Steelheaders employ productive trolling tricks with spoons and plugs, cast spinners and drift flies with high likelihood they will hook up with acrobatic trout off Erie’s breakwalls and in the tributaries. Walleye anglers can score big on bruiser-size fish trolling Erie’s near-shore water and casting from breakwaters and piers after dark. Inland reservoir specialists will pick off nice walleyes and bass from the sand bars and weed edges at Pymatuning and Mosquito.

If there is any one-size-fits-all lure for Ohio’s autumn game fish it is the venerable jig and plastic combo. In earlier times, jigs and twisters were popular.

Today, a new school of forward-facing sonar advocates have developed techniques that enable them to target individual fish up to 60 feet from their boats and deliver jigs to their exact locations, all the while watching their lures’ fall and the fish’s reaction.

Their preferred lures are jigs with various styles and sizes of plastic bodies. In general, the plastics are shaped like shad, alewives or perch with tails that are tapered, forked or paddle-shaped.

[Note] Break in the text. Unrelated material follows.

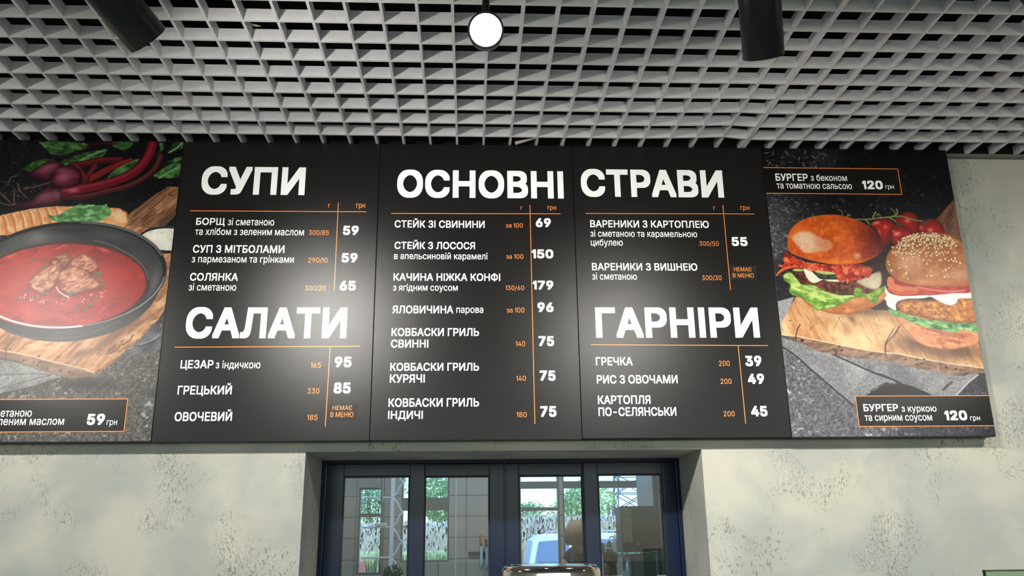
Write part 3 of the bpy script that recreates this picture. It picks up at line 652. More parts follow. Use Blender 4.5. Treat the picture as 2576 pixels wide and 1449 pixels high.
A.poly([(1.1335,2.3943),(1.1520,2.4065),(1.1773,2.4158),(1.2644,2.4107),(1.3460,2.4190),(1.4163,2.4191),(1.4158,2.3364),(1.3707,2.3292),(1.3228,2.3284),(1.2883,2.3363),(1.2529,2.3383),(1.2147,2.3483),(1.1841,2.3554),(1.1537,2.3642),(1.1382,2.3802)], (184, 116, 48), wob=.003, var=[((138, 78, 28), .010, 75, 0, 1, .45, .62), ((214, 152, 78), .012, 76, 0, 1, .52, .7)], rim=((124, 66, 26), .014))
A.poly([(1.1033,2.4612),(1.1098,2.4449),(1.1261,2.4335),(1.1631,2.4271),(1.2118,2.4321),(1.2361,2.4338),(1.2594,2.4290),(1.3087,2.4364),(1.3496,2.4406),(1.4142,2.4415),(1.4143,2.4191),(1.3656,2.4162),(1.3549,2.4007),(1.3294,2.3918),(1.3028,2.4007),(1.2808,2.4128),(1.2624,2.4229),(1.2417,2.4188),(1.2214,2.4167),(1.1773,2.4158),(1.1440,2.4064),(1.1320,2.3923),(1.1305,2.3742),(1.1124,2.3802),(1.1002,2.3923),(1.0985,2.4084),(1.0929,2.4164),(1.1014,2.4286),(1.0998,2.4449)], (228, 226, 222), rim=((196, 190, 182), .005))
A.poly([(1.1107,2.4734),(1.1194,2.4981),(1.1352,2.4961),(1.1635,2.4838),(1.2170,2.4656),(1.2806,2.4616),(1.3535,2.4639),(1.4138,2.4743),(1.4120,2.4407),(1.3490,2.4373),(1.3080,2.4323),(1.2273,2.4289),(1.1950,2.4268),(1.1553,2.4287),(1.1264,2.4360),(1.1132,2.4551)], (186, 62, 46), var=((150, 36, 34), .03, 77))
A.poly([(1.1120,2.4714),(1.1211,2.4960),(1.1366,2.4920),(1.1433,2.4694),(1.1805,2.4634),(1.2157,2.4574),(1.2261,2.4472),(1.1899,2.4459),(1.1494,2.4429),(1.1223,2.4490)], (206, 116, 76)); A.line([(1.1146,2.4510),(1.1410,2.4401),(1.1805,2.4369),(1.2132,2.4411)], .012, (206, 92, 50), .9); A.blob([(1.1651,2.4675)][0], .018, .005, (176, 34, 28), .9, -.2)
A.line([(1.2163,2.4615),(1.2706,2.4494),(1.3340,2.4434),(1.3910,2.4476)], .006, (222, 140, 126), .7)
b2 = A.poly([(1.1185,2.5559),(1.1175,2.5269),(1.1321,2.5022),(1.1629,2.4797),(1.2171,2.4664),(1.2807,2.4620),(1.3534,2.4635),(1.4160,2.4751),(1.4313,2.5866),(1.4072,2.6371),(1.3776,2.6565),(1.3381,2.6660),(1.2850,2.6674),(1.2387,2.6599),(1.2128,2.6508),(1.1899,2.6342),(1.1629,2.6168),(1.1469,2.6041),(1.1294,2.5810)], (178, 114, 68), var=[((156, 92, 50), .04, 78), ((200, 140, 96), .02, 79, 0, 1, .5, .75)], rim=((150, 88, 46), .016))
A.blob([(1.2116,2.5355)][0], .05, .05, (206, 158, 126), .5, .2, 1, b2); A.blob([(1.3810,2.5072)][0], .05, .025, (214, 172, 146), .6, .2, 1, b2); A.blob([(1.3019,2.6450)][0], .10, .04, (136, 78, 42), .75, 0, 1, b2); A.blob([(1.1385,2.5602)][0], .02, .05, (150, 84, 40), .6, 0, 1, b2); A.blob([(1.1992,2.5604)][0], .035, .02, (214, 172, 140), .5, .5, 1, b2); A.blob([(1.2507,2.4759)][0], .1, .012, (206, 140, 76), .5, 0, 1, b2)
r = random.Random(12); sp = []
while len(sp) < 300:
    x, y = r.uniform(330, 1040), r.uniform(312, 520)
    if ((x - 730) / 380) ** 2 + ((y - 480) / 165) ** 2 < 1 and r.random() < (1.15 if y < 385 else .6 if y < 440 else .22): sp.append((x, y))
SU0, SV0 = [(1.0368,2.7976)][0]; SU1, SV1 = [(1.3795,2.3806)][0]
sp = [(SU0 + (SU1 - SU0) * x / 1000 - .0, SV0 + (SV1 - SV0) * y / 1000) for x, y in sp]
A.seeds(sp, (226, 206, 168), (110, 66, 36))
A.seeds([(1.1519,2.6104),(1.1508,2.5894),(1.1593,2.5861),(1.1714,2.5916),(1.1810,2.5875),(1.1839,2.5666),(1.1989,2.5855),(1.1995,2.5625),(1.2169,2.5835),(1.2234,2.5730),(1.2467,2.5794),(1.2544,2.5899),(1.2712,2.5754),(1.2903,2.5775),(1.2580,2.5607),(1.2693,2.5474),(1.3118,2.5923),(1.3118,2.5797),(1.3230,2.5861),(1.3210,2.5610),(1.3400,2.5652),(1.3511,2.5590),(1.3624,2.5653),(1.3692,2.5578),(1.3770,2.5675),(1.3791,2.5562),(1.3925,2.5508),(1.3485,2.5311),(1.3353,2.5244),(1.2790,2.5019),(1.2627,2.5006),(1.3268,2.4979),(1.1906,2.4901),(1.1884,2.5106),(1.1922,2.5355),(1.1656,2.5304),(1.1348,2.5208),(1.1300,2.5435),(1.1275,2.5539)], (228, 210, 176), (120, 74, 42), .0085, 3)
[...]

A fourth option is the so-called Ned worm, which is a 2- to 3-inch stick worm that has little or no action on its own. It is meant to mimic fish like round gobies and other small critters that move in a glide-like manner rather than by aggressive tail kicks.

Game fish love all of the jig-and-plastic combos, so it is entirely possible for an Erie angler to hook up with steelhead, walleye, smallmouth bass and other species during a single fishing trip.

Anglers at Mosquito and Pymatuning stand a solid chance of bagging walleye, bass and crappies on the same rigs.

Ned rigs and jig-and-paddletail combos have been productive for me this fall.

Three trips in October on the Ohio River produced smallies, walleyes, saugers and sheepshead on chartreuse and green-pumpkin Ned worms threaded on 1/6-ounce jigs.

For reservoir bass and walleyes, I like to swim 1/4-ounce jigs dressed with 3-inch paddletail worms in white or perch colors through the remaining strands of aquatic vegetation.

November fish have one mission: eat as much as they can until cold weather shuts down the food chain. Anglers can hardly go wrong if they choose to feed them jigs with tantalizing plastic bodies.